Confirmant et accroissant la tendance observée lors du scrutin du 6 mai dernier, la ND (alliée à la DISY) d'une part et SYRIZA (alliée au KOISY) d'autre part confirment leur statut de premières forces politiques grecques, totalisant 56,55% des suffrages à eux deux (contre 35,63% lors de l'élection précédente). Arrivée en tête, la ND devrait grâce à ses gains électoraux importants et au maintien électoral du PASOK parvenir à former un gouvernement pro-austérité. SYRIZA, quant à elle, sera probablement la principale force d'opposition, tant la perspective d'un "gouvernement d'union nationale" (appelée de ses voeux par Antonis Samaras, le président de la ND) paraît peu probable.

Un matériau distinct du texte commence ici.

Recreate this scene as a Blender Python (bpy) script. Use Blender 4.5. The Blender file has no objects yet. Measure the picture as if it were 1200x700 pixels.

La DIMAR (la troisième force politique enregistrant une hausse de son résultat par rapport au scrutin précédent, quoique fort modeste) n'aura pas à servir de force d'appoint pour la constitution d'une majorité et donc ne pourra pas faire pression pour refuser une majorité excluant SYRIZA comme ça avait été le cas dans l'assemblée du 6 mai dernier. Cependant, le PASOK, qui s'est maintenu contre toute attente, a fait savoir dès l'annonce des résultats qu'il refuserait d'intégrer une majorité qui exclurait SYRIZA. Reste à savoir s'il se tiendra ou non à cette attitude qui, si elle est maintenue, place le parlement grec dans la même situation qu'au moment du scrutin précédent, sans majorité possible.
En tous cas, l'hypothèse d'une majorité sans le parti arrivé en tête est à exclure. En effet, en admettant que SYRIZA obtienne dans cette perspective le soutien du KKE - lequel a immédiatement fait savoir qu'il refuserait d'intégrer quelque majorité gouvernementale que ce soit -, de la DIMAR et du PASOK, cela ne pourrait pas faire une majorité, et il faudrait encore y intégrer l'ANEL... et la XA !
Nous nous acheminons semble-t-il vers la solution d'un gouvernement majoritaire de coalition entre la ND et le PASOK, SYRIZA devenant force d'opposition.